What is needed: Quote the whole listing word for word. Do not include the pictures.

Data lines:
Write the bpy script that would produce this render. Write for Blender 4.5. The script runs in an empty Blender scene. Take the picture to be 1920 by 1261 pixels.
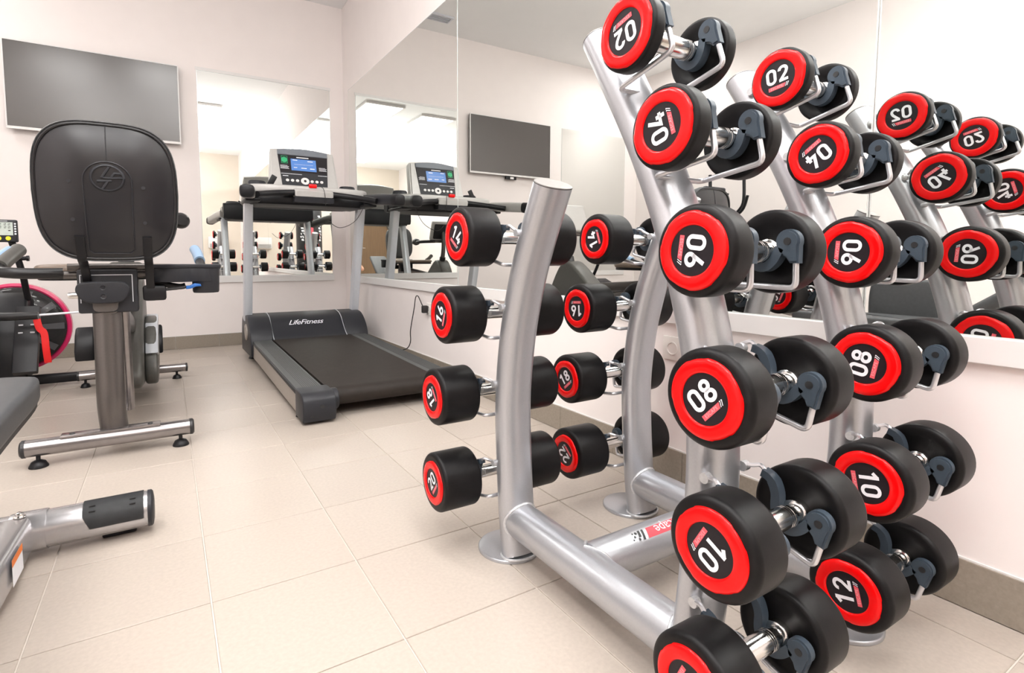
import bpy, bmesh, math, random
from mathutils import Vector, Matrix
R = math.radians
PI = math.pi
random.seed(7)
sc = bpy.context.scene
col = sc.collection

# ------------------------------------------------------------------ camera
CAM_H = 0.7724
yaw, pitch, roll = 0.540379, 0.0760476, 0.001814
fw = Vector((math.sin(yaw) * math.cos(pitch), math.cos(yaw) * math.cos(pitch), -math.sin(pitch)))
rt = Vector((math.cos(yaw), -math.sin(yaw), 0))
up = rt.cross(fw)
r2 = rt * math.cos(roll) + up * math.sin(roll)
u2 = -rt * math.sin(roll) + up * math.cos(roll)
cd = bpy.data.cameras.new('camera')
cam = bpy.data.objects.new('camera', cd)
col.objects.link(cam)
cam.matrix_world = Matrix(((r2.x, u2.x, -fw.x, 0), (r2.y, u2.y, -fw.y, 0), (r2.z, u2.z, -fw.z, CAM_H), (0, 0, 0, 1)))
cd.sensor_width = 36
cd.lens = 999.703 / 1920 * 36
cd.shift_x = (960 - 913.198) / 1920
cd.shift_y = -(630.5 - 559.357) / 1920
cd.clip_start = 0.02
sc.camera = cam

# ------------------------------------------------------------------ world, lights, exposure
w = bpy.data.worlds.new('world')
sc.world = w
w.use_nodes = True
w.node_tree.nodes['Background'].inputs[0].default_value = (1, 1, 1, 1)
w.node_tree.nodes['Background'].inputs[1].default_value = 0.3
sc.view_settings.view_transform = 'Standard'
sc.view_settings.look = 'None'
sc.view_settings.exposure = 0.92
sc.view_settings.gamma = 1
sc.view_settings.use_curve_mapping = False

def area(name, loc, size, energy, rot=(0, 0, 0), colr=(1, 1, 1), sy=None):
    l = bpy.data.lights.new(name, 'AREA')
    l.energy = energy
    l.color = colr
    l.shape = 'RECTANGLE'
    l.size = size
    l.size_y = sy or size
    o = bpy.data.objects.new(name, l)
    o.location = loc
    o.rotation_euler = rot
    col.objects.link(o)
    return o
LIGHTS = [(-1.7, 4.3), (-0.95, 1.9), (-0.95, -0.2), (0.05, 2.15), (0.5, 0.75), (0.5, -1.4), (-0.95, -2.2)]
for i, (lx, ly) in enumerate(LIGHTS):
    area('ceiling_lamp_light', (lx, ly, 3.055), 0.55, (6, 7, 7, 7, 7, 7, 7)[i], colr=(1.0, 0.985, 0.97))
# added uplight to brighten ceiling and upper walls, aimed like a bounced flash
area('added_ceiling_uplight', (-0.25, -0.35, 1.55), 0.25, 88, rot=(PI, 0, 0), colr=(1, 0.99, 0.985))

# ------------------------------------------------------------------ materials
def mat(name, colr, rough=0.5, metal=0.0, noise=0, nscale=60, bump=0, bscale=200, coat=0, spec=None,
        emit=None, estr=0, trans=0, rand=0, alpha=1, stretch=None, ior=None):
    m = bpy.data.materials.new(name)
    m.use_nodes = True
    nt = m.node_tree
    b = nt.nodes['Principled BSDF']
    b.inputs['Base Color'].default_value = (*colr, 1)
    b.inputs['Roughness'].default_value = rough
    b.inputs['Metallic'].default_value = metal
    if coat:
        b.inputs['Coat Weight'].default_value = coat
        b.inputs['Coat Roughness'].default_value = 0.06
    if spec is not None:
        b.inputs['Specular IOR Level'].default_value = spec
    if emit:
        b.inputs['Emission Color'].default_value = (*emit, 1)
        b.inputs['Emission Strength'].default_value = estr
    if trans:
        b.inputs['Transmission Weight'].default_value = trans
    if ior:
        b.inputs['IOR'].default_value = ior
    tc = None
    def coords():
        nonlocal tc
        if tc is None:
            t = nt.nodes.new('ShaderNodeTexCoord')
            if stretch:
                mp = nt.nodes.new('ShaderNodeMapping')
                mp.inputs['Scale'].default_value = stretch
                nt.links.new(t.outputs['Object'], mp.inputs[0])
                tc = mp.outputs[0]
            else:
                tc = t.outputs['Object']
        return tc
    src = None
    if noise or rand:
        n = nt.nodes.new('ShaderNodeTexNoise')
        n.inputs['Scale'].default_value = nscale
        n.inputs['Detail'].default_value = 6
        nt.links.new(coords(), n.inputs['Vector'])
        mr = nt.nodes.new('ShaderNodeMapRange')
        mr.inputs[1].default_value = 0.3
        mr.inputs[2].default_value = 0.7
        mr.inputs[3].default_value = 1 - noise
        mr.inputs[4].default_value = 1 + noise
        nt.links.new(n.outputs['Fac'], mr.inputs[0])
        val = mr.outputs[0]
        if rand:
            oi = nt.nodes.new('ShaderNodeObjectInfo')
            m2 = nt.nodes.new('ShaderNodeMapRange')
            m2.inputs[3].default_value = 1 - rand
            m2.inputs[4].default_value = 1 + rand
            nt.links.new(oi.outputs['Random'], m2.inputs[0])
            mm = nt.nodes.new('ShaderNodeMath')
            mm.operation = 'MULTIPLY'
            nt.links.new(val, mm.inputs[0])
            nt.links.new(m2.outputs[0], mm.inputs[1])
            val = mm.outputs[0]
        vm = nt.nodes.new('ShaderNodeVectorMath')
        vm.operation = 'SCALE'
        vm.inputs[0].default_value = colr
        nt.links.new(val, vm.inputs['Scale'])
        nt.links.new(vm.outputs[0], b.inputs['Base Color'])
    if bump:
        n = nt.nodes.new('ShaderNodeTexNoise')
        n.inputs['Scale'].default_value = bscale
        n.inputs['Detail'].default_value = 4
        nt.links.new(coords(), n.inputs['Vector'])
        bp = nt.nodes.new('ShaderNodeBump')
        bp.inputs['Strength'].default_value = bump
        bp.inputs['Distance'].default_value = 0.002
        nt.links.new(n.outputs['Fac'], bp.inputs['Height'])
        nt.links.new(bp.outputs[0], b.inputs['Normal'])
    return m

M = {}
M['wall'] = mat('wall_paint', (0.875, 0.818, 0.80), 0.85, noise=0.01, nscale=8, bump=0.05, bscale=400)
M['wall_cream'] = mat('wall_paint_cream', (0.72, 0.645, 0.56), 0.85, noise=0.01, nscale=8)
M['ceil'] = mat('ceiling_paint', (0.88, 0.88, 0.88), 0.9, noise=0.01, nscale=5)
M['tile'] = mat('beige_tile', (0.475, 0.415, 0.362), 0.34, noise=0.055, nscale=110, rand=0.035, bump=0.05, bscale=150, spec=0.45)
M['base_tile'] = mat('baseboard_tile', (0.29, 0.25, 0.205), 0.5, noise=0.09, nscale=120, rand=0.03)
M['grout'] = mat('grout', (0.66, 0.60, 0.54), 0.8, noise=0.05, nscale=40)
M['white'] = mat('white_board', (0.78, 0.765, 0.755), 0.35, noise=0.01, nscale=10)
M['mirror'] = mat('mirror_silver', (0.85, 0.87, 0.85), 0.0, 1.0)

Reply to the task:
Write the bpy script that would produce this render. Write for Blender 4.5. The script runs in an empty Blender scene. Take the picture to be 1920 by 1261 pixels.
import bpy, bmesh, math, random
from mathutils import Vector, Matrix
R = math.radians
PI = math.pi
random.seed(7)
sc = bpy.context.scene
col = sc.collection

# ------------------------------------------------------------------ camera
CAM_H = 0.7724
yaw, pitch, roll = 0.540379, 0.0760476, 0.001814
fw = Vector((math.sin(yaw) * math.cos(pitch), math.cos(yaw) * math.cos(pitch), -math.sin(pitch)))
rt = Vector((math.cos(yaw), -math.sin(yaw), 0))
up = rt.cross(fw)
r2 = rt * math.cos(roll) + up * math.sin(roll)
u2 = -rt * math.sin(roll) + up * math.cos(roll)
cd = bpy.data.cameras.new('camera')
cam = bpy.data.objects.new('camera', cd)
col.objects.link(cam)
cam.matrix_world = Matrix(((r2.x, u2.x, -fw.x, 0), (r2.y, u2.y, -fw.y, 0), (r2.z, u2.z, -fw.z, CAM_H), (0, 0, 0, 1)))
cd.sensor_width = 36
cd.lens = 999.703 / 1920 * 36
cd.shift_x = (960 - 913.198) / 1920
cd.shift_y = -(630.5 - 559.357) / 1920
cd.clip_start = 0.02
sc.camera = cam

# ------------------------------------------------------------------ world, lights, exposure
w = bpy.data.worlds.new('world')
sc.world = w
w.use_nodes = True
w.node_tree.nodes['Background'].inputs[0].default_value = (1, 1, 1, 1)
w.node_tree.nodes['Background'].inputs[1].default_value = 0.3
sc.view_settings.view_transform = 'Standard'
sc.view_settings.look = 'None'
sc.view_settings.exposure = 0.92
sc.view_settings.gamma = 1
sc.view_settings.use_curve_mapping = False

def area(name, loc, size, energy, rot=(0, 0, 0), colr=(1, 1, 1), sy=None):
    l = bpy.data.lights.new(name, 'AREA')
    l.energy = energy
    l.color = colr
    l.shape = 'RECTANGLE'
    l.size = size
    l.size_y = sy or size
    o = bpy.data.objects.new(name, l)
    o.location = loc
    o.rotation_euler = rot
    col.objects.link(o)
    return o
LIGHTS = [(-1.7, 4.3), (-0.95, 1.9), (-0.95, -0.2), (0.05, 2.15), (0.5, 0.75), (0.5, -1.4), (-0.95, -2.2)]
for i, (lx, ly) in enumerate(LIGHTS):
    area('ceiling_lamp_light', (lx, ly, 3.055), 0.55, (6, 7, 7, 7, 7, 7, 7)[i], colr=(1.0, 0.985, 0.97))
# added uplight to brighten ceiling and upper walls, aimed like a bounced flash
area('added_ceiling_uplight', (-0.25, -0.35, 1.55), 0.25, 88, rot=(PI, 0, 0), colr=(1, 0.99, 0.985))

# ------------------------------------------------------------------ materials
def mat(name, colr, rough=0.5, metal=0.0, noise=0, nscale=60, bump=0, bscale=200, coat=0, spec=None,
        emit=None, estr=0, trans=0, rand=0, alpha=1, stretch=None, ior=None):
    m = bpy.data.materials.new(name)
    m.use_nodes = True
    nt = m.node_tree
    b = nt.nodes['Principled BSDF']
    b.inputs['Base Color'].default_value = (*colr, 1)
    b.inputs['Roughness'].default_value = rough
    b.inputs['Metallic'].default_value = metal
    if coat:
        b.inputs['Coat Weight'].default_value = coat
        b.inputs['Coat Roughness'].default_value = 0.06
    if spec is not None:
        b.inputs['Specular IOR Level'].default_value = spec
    if emit:
        b.inputs['Emission Color'].default_value = (*emit, 1)
        b.inputs['Emission Strength'].default_value = estr
    if trans:
        b.inputs['Transmission Weight'].default_value = trans
    if ior:
        b.inputs['IOR'].default_value = ior
    tc = None
    def coords():
        nonlocal tc
        if tc is None:
            t = nt.nodes.new('ShaderNodeTexCoord')
            if stretch:
                mp = nt.nodes.new('ShaderNodeMapping')
                mp.inputs['Scale'].default_value = stretch
                nt.links.new(t.outputs['Object'], mp.inputs[0])
                tc = mp.outputs[0]
            else:
                tc = t.outputs['Object']
        return tc
    src = None
    if noise or rand:
        n = nt.nodes.new('ShaderNodeTexNoise')
        n.inputs['Scale'].default_value = nscale
        n.inputs['Detail'].default_value = 6
        nt.links.new(coords(), n.inputs['Vector'])
        mr = nt.nodes.new('ShaderNodeMapRange')
        mr.inputs[1].default_value = 0.3
        mr.inputs[2].default_value = 0.7
        mr.inputs[3].default_value = 1 - noise
        mr.inputs[4].default_value = 1 + noise
        nt.links.new(n.outputs['Fac'], mr.inputs[0])
        val = mr.outputs[0]
        if rand:
            oi = nt.nodes.new('ShaderNodeObjectInfo')
            m2 = nt.nodes.new('ShaderNodeMapRange')
            m2.inputs[3].default_value = 1 - rand
            m2.inputs[4].default_value = 1 + rand
            nt.links.new(oi.outputs['Random'], m2.inputs[0])
            mm = nt.nodes.new('ShaderNodeMath')
            mm.operation = 'MULTIPLY'
            nt.links.new(val, mm.inputs[0])
            nt.links.new(m2.outputs[0], mm.inputs[1])
            val = mm.outputs[0]
        vm = nt.nodes.new('ShaderNodeVectorMath')
        vm.operation = 'SCALE'
        vm.inputs[0].default_value = colr
        nt.links.new(val, vm.inputs['Scale'])
        nt.links.new(vm.outputs[0], b.inputs['Base Color'])
    if bump:
        n = nt.nodes.new('ShaderNodeTexNoise')
        n.inputs['Scale'].default_value = bscale
        n.inputs['Detail'].default_value = 4
        nt.links.new(coords(), n.inputs['Vector'])
        bp = nt.nodes.new('ShaderNodeBump')
        bp.inputs['Strength'].default_value = bump
        bp.inputs['Distance'].default_value = 0.002
        nt.links.new(n.outputs['Fac'], bp.inputs['Height'])
        nt.links.new(bp.outputs[0], b.inputs['Normal'])
    return m

M = {}
M['wall'] = mat('wall_paint', (0.875, 0.818, 0.80), 0.85, noise=0.01, nscale=8, bump=0.05, bscale=400)
M['wall_cream'] = mat('wall_paint_cream', (0.72, 0.645, 0.56), 0.85, noise=0.01, nscale=8)
M['ceil'] = mat('ceiling_paint', (0.88, 0.88, 0.88), 0.9, noise=0.01, nscale=5)
M['tile'] = mat('beige_tile', (0.475, 0.415, 0.362), 0.34, noise=0.055, nscale=110, rand=0.035, bump=0.05, bscale=150, spec=0.45)
M['base_tile'] = mat('baseboard_tile', (0.29, 0.25, 0.205), 0.5, noise=0.09, nscale=120, rand=0.03)
M['grout'] = mat('grout', (0.66, 0.60, 0.54), 0.8, noise=0.05, nscale=40)
M['white'] = mat('white_board', (0.78, 0.765, 0.755), 0.35, noise=0.01, nscale=10)
M['mirror'] = mat('mirror_silver', (0.85, 0.87, 0.85), 0.0, 1.0)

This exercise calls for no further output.